Data Processing: We implemented a categorization engine. Since the USDA API often returns vague categories, we wrote a hierarchical filter (Phase 1: Junk Detection, Phase 2: Macro Identification) to ensure certain foods like "Strawberry Cake" count as a sweet, not a fruit. There is still a lot to be improved here, and the search will often mistake food categories.
Frontend: HTML and Javascript
The Algorithm: We wrote custom scoring logic for each era with special score penalties and bonuses.
Challenges we ran into
The USDA API is massive and inconsistent. Some items are "Branded" (packaged) while others are "Foundation" (raw). Normalizing serving sizes and nutrient IDs (which changed between dataset versions) was a major challenge.

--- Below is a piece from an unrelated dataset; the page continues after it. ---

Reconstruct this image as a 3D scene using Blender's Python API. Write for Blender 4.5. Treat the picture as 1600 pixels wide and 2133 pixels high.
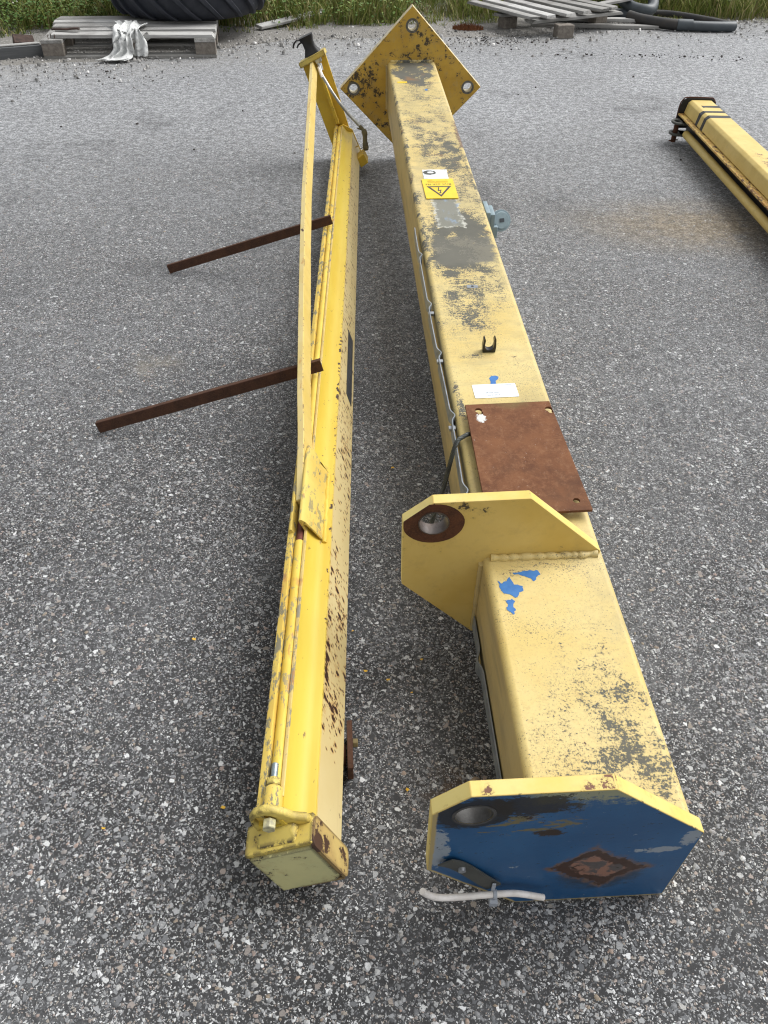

Our logic often categorizes foods incorrectly. For example, if we could not find a category, then they will default to categorizing them as "grains," which could lead to some foods that are not grains being categorized as such. Another problem is that our keyword search could lead to errors. For example, pasta salad is not a vegetable but because it has salad in its name, it is classified as such.
API Stability: Handling API timeouts and rate limits required implementing a retry session adapter with backoff logic. There were a lot of search errors in the beginning because the API took some time to connect.
What we learned
It is quite difficult to expect clean orderly data even from a government API. It was also difficult to find a simple API to use that is not deprecated, behind paywall, and has enough good information.
What's next for Food Pyramid Score Calculator
We plan on making the search much better as well as make the score calculation clearer to the users and more intelligent.